First equation (total tickets):
\( a + s = 200 \)Second equation (total revenue):
\( 5a + 3s = 820 \)Solve the first equation for \( a \):
\( a = 200 - s \)Substitute into the second equation:
\( 5(200 - s) + 3s = 820 \)
\( 1000 - 5s + 3s = 820 \)
\( 1000 - 2s = 820 \)
\( -2s = -180 \)
\( s = 90 \)Substitute back:
\( a = 200 - 90 = 110 \)There were 110 adult tickets and 90 student tickets sold.
Example: A chemist needs to mix a 20% acid solution with a 50% acid solution to create 30 liters of a 35% acid solution.
How many liters of each solution should be used?
Solution:
Let \( x \) = liters of 20% solution and \( y \) = liters of 50% solution.

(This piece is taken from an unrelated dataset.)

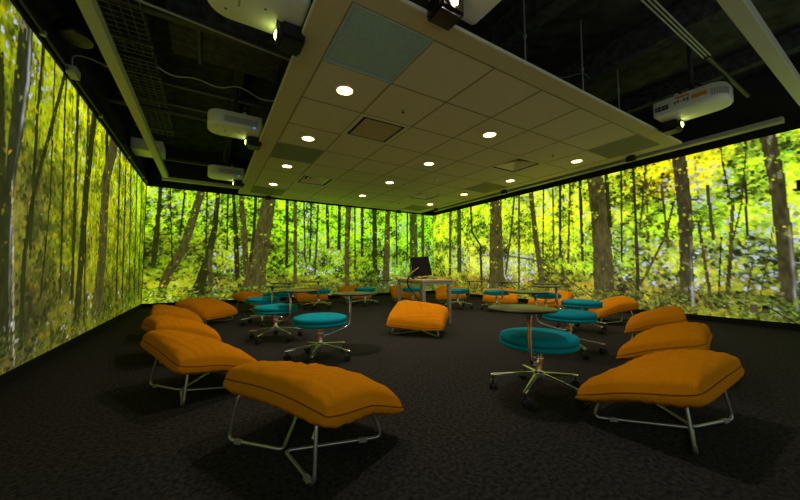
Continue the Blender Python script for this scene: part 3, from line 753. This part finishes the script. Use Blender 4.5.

First equation (total volume):
\( x + y = 30 \)Second equation (amount of acid):
\( 0.20x + 0.50y = 0.35(30) \)
\( 0.20x + 0.50y = 10.5 \)Multiply the second equation by 10 to clear decimals:
\( 2x + 5y = 105 \)Multiply the first equation by -2:
\( -2x - 2y = -60 \)Add to the modified second equation:
\( (-2x - 2y) + (2x + 5y) = -60 + 105 \)
\( 3y = 45 \)
\( y = 15 \)Substitute back:
\( x + 15 = 30 \)
\( x = 15 \)The chemist should use 15 liters of the 20% solution and 15 liters of the 50% solution.
Summary
Systems of equations allow us to solve problems with multiple unknowns and multiple conditions. The three main solution methods-graphing, substitution, and elimination-each have strengths depending on the form and context of the equations. Graphing provides visual insight, substitution is ideal when a variable is isolated, and elimination works well with standard form equations. Recognizing special cases such as no solution or infinitely many solutions is also essential. By mastering these techniques, you can solve a wide variety of mathematical and real-world problems efficiently and accurately.